Hal yang perlu dikhawatirkan itu adalah penggunaan isu sensitif untuk mengumpulkan massa dalam jumlah besar.
"Saya perlu ingatkan, salah satu yang kita khawatirkan adalah penggunaan isu agama yang akan menguat dalam kampanye umum," ujar Khairul dalam sebuah diskusi di Jalan Wahid Hasyim, Minggu (10/3/2019).
Baca juga: Daerah yang Diklaim Basis Capres Jadi Wilayah Rawan Saat Kampanye Rapat Umum
Khairul mengatakan, hal ini akan terjadi jika tim sukses masing-masing pasangan calon kesulitan mengumpulkan massa dengan isu politik.
Ini juga menjadi alternatif yang sama tidak sehatnya dengan politik uang.
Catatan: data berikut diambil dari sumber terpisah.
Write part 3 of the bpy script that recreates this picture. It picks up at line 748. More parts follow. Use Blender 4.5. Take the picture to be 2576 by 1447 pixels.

Khairul khawatir pengumpulan massa dilakukan dengan isu yang bisa menyentil emosi.
"Ketika sulit menggunakan agenda politik untuk mengumpulkan massa. Maka isu yang bisa menghimpun emosi orang banyak bisa dijadikan modal untuk mengumpulkan orang," kata dia.
Sebelumnya, Komisi Pemilihan Umum (KPU) telah melakukan pengundian zonasi kampanye untuk rapat umum peserta Pemilu 2019. Pengundian dilakukan pada Rabu (6/3/2019) di Kantor KPU, Menteng, Jakarta Pusat.
Ada dua zonasi yang dibagi KPU, yaitu zonasi A dan B. Bola undian diambil secara serentak oleh perwakilan Tim Kampanye Nasional (TKN) Joko Widodo-Ma'ruf Amin dan Badan Pemenangan Nasional (BPN) Prabowo-Sandiaga Uno.
Baca juga: Kampanye Rapat Umum Dinilai Tak Untungkan Caleg
Hasilnya, Jokowi-Ma'ruf mendapat bola B. Sedangkan, tim Prabowo-Sandiaga mendapat bola A.
Artinya, pasangan capres cawapres Jokowi-Ma'ruf akan memulai kampanye rapat umum per 24 Maret di wilayah B, sementara pasangan Prabowo-Sandiaga memulai kampanye di wilayah A.
Mereka akan bertukar zonasi setiap 2 hari sekali. Aturan ini adalah hasil revisi dari kesepakatan awal yang menyatakan pertukaran zonasi dilakukan setiap 3 hari sekali.